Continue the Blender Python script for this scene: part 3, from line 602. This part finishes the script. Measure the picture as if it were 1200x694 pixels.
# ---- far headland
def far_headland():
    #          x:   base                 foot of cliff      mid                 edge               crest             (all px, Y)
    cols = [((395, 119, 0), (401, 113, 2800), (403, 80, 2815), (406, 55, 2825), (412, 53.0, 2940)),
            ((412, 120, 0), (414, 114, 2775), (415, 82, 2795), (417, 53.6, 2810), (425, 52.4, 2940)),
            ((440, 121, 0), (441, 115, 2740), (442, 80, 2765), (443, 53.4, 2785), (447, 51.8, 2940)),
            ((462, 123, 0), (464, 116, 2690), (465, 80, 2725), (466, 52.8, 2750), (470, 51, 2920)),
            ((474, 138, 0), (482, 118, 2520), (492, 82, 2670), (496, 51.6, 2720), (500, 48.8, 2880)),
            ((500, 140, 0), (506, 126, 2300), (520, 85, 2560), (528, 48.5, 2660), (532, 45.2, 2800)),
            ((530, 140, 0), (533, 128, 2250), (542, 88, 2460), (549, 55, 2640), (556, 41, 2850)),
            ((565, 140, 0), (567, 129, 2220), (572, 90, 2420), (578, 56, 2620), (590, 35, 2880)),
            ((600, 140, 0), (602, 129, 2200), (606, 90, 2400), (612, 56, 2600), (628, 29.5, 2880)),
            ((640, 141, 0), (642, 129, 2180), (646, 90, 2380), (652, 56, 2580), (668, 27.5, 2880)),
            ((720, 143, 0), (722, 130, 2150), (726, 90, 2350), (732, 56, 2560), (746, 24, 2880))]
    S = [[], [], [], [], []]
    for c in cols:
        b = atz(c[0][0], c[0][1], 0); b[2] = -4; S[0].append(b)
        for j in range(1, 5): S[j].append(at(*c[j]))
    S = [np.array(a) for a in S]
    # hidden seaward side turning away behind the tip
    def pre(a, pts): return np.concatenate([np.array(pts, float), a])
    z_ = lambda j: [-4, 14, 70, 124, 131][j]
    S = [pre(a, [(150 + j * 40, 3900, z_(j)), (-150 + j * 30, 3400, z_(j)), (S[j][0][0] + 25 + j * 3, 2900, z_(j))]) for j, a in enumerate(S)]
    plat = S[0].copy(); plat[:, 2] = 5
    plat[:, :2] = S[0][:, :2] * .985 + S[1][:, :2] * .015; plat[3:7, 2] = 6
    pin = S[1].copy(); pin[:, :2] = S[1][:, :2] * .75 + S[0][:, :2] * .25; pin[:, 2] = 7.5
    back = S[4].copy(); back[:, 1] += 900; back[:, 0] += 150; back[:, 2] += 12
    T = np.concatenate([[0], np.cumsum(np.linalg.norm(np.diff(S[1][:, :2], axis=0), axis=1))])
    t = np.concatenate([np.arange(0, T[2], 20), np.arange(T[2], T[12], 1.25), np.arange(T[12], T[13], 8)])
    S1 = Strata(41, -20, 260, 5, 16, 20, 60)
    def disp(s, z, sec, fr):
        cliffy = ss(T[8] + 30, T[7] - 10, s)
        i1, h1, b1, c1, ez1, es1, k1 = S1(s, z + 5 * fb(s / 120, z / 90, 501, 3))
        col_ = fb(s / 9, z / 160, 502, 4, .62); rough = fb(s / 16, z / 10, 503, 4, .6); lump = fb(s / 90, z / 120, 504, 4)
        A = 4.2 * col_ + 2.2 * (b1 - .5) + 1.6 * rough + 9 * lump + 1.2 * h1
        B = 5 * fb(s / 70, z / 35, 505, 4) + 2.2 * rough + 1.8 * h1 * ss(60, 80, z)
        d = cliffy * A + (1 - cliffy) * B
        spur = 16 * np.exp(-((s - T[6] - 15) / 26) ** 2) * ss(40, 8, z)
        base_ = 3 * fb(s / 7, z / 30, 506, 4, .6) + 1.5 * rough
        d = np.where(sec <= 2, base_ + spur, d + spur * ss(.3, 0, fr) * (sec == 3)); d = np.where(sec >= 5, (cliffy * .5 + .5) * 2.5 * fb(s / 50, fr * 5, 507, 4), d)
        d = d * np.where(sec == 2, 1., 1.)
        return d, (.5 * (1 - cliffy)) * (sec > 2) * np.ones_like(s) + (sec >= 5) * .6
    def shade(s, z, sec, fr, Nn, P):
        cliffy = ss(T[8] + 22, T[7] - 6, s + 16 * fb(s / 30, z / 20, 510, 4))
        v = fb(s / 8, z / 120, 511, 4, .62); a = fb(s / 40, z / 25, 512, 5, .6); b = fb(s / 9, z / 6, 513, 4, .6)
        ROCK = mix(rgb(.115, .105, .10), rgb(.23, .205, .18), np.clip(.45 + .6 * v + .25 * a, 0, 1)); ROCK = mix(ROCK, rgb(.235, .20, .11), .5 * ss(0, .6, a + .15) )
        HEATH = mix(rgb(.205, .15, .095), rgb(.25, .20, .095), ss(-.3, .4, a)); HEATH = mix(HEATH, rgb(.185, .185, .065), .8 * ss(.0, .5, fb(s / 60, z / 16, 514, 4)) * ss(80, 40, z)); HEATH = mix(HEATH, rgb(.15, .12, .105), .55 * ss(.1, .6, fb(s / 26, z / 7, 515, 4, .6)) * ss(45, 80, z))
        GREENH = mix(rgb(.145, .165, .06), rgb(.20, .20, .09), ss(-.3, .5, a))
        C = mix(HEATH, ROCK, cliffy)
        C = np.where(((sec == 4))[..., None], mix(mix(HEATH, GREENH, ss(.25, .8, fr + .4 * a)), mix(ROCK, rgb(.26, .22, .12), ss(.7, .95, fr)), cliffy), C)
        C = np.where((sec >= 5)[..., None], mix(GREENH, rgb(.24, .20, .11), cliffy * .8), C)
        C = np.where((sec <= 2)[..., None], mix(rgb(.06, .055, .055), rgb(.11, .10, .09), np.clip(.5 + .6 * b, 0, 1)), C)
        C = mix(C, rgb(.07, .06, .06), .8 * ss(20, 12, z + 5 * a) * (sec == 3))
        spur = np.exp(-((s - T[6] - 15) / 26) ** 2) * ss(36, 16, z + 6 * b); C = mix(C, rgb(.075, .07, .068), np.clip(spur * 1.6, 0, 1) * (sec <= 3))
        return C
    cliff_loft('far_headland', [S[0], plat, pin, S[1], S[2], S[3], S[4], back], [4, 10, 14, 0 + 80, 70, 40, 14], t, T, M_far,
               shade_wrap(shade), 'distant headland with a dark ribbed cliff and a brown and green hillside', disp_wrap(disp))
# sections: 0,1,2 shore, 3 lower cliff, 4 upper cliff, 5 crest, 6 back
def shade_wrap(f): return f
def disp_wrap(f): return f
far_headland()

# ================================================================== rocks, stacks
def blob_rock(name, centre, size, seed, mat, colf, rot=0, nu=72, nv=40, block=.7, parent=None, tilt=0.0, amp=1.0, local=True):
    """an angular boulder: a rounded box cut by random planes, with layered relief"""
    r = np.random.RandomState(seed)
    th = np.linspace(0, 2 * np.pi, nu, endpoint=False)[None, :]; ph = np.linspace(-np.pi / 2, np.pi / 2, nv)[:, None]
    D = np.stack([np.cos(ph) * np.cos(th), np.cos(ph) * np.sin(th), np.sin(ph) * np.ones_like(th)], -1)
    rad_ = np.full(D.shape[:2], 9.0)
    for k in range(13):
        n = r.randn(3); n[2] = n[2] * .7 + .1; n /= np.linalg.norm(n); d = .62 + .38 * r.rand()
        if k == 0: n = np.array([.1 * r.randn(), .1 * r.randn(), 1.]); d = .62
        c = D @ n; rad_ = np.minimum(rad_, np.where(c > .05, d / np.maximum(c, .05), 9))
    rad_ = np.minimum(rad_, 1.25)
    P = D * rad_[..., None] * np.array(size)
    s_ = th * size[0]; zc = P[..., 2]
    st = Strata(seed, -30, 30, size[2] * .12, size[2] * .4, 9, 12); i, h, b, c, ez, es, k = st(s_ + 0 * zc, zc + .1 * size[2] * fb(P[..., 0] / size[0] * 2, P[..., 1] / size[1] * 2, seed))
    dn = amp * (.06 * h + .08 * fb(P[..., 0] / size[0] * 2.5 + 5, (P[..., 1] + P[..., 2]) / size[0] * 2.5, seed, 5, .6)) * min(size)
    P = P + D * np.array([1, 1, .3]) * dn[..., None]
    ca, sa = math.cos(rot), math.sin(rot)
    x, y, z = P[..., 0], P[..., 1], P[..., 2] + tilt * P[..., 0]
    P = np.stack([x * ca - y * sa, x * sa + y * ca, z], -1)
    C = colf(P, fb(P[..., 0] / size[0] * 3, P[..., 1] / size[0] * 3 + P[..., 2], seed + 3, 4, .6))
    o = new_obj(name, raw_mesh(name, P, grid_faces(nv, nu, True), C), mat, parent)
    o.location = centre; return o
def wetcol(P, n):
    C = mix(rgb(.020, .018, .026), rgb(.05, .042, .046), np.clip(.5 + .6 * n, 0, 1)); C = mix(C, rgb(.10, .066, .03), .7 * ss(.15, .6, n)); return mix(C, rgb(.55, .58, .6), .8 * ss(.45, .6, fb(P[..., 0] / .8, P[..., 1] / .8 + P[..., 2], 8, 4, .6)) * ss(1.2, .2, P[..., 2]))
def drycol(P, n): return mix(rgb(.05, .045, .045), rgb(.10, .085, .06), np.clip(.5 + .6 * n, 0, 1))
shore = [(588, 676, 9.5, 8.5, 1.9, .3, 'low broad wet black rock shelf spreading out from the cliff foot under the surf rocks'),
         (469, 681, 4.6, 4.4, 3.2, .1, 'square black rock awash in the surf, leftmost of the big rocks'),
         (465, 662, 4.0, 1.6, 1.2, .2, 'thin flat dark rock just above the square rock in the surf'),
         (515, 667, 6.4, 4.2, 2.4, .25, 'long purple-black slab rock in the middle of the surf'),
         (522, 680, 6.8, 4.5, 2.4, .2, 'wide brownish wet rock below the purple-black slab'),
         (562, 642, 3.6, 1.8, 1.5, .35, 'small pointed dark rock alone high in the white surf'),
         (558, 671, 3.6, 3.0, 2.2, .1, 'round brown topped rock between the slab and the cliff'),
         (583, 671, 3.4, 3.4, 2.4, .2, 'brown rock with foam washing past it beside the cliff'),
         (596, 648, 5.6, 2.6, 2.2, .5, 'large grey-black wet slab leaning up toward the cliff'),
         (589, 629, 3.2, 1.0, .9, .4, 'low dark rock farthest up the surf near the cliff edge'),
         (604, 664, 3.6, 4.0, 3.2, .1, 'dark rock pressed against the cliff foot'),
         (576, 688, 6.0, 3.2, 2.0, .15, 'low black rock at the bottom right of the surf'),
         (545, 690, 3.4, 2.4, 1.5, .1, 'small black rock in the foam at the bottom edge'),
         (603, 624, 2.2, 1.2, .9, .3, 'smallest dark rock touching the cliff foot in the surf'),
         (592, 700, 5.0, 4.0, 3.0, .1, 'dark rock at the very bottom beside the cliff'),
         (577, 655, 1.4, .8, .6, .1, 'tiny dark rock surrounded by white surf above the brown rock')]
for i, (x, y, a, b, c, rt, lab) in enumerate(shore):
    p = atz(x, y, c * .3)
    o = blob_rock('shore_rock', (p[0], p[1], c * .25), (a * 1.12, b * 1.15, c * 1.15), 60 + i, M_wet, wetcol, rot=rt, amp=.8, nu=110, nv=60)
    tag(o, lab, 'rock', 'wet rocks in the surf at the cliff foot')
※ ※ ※
What is needed
Say how many lines in the listing above include "from". Give nothing but the number.

Finished task
2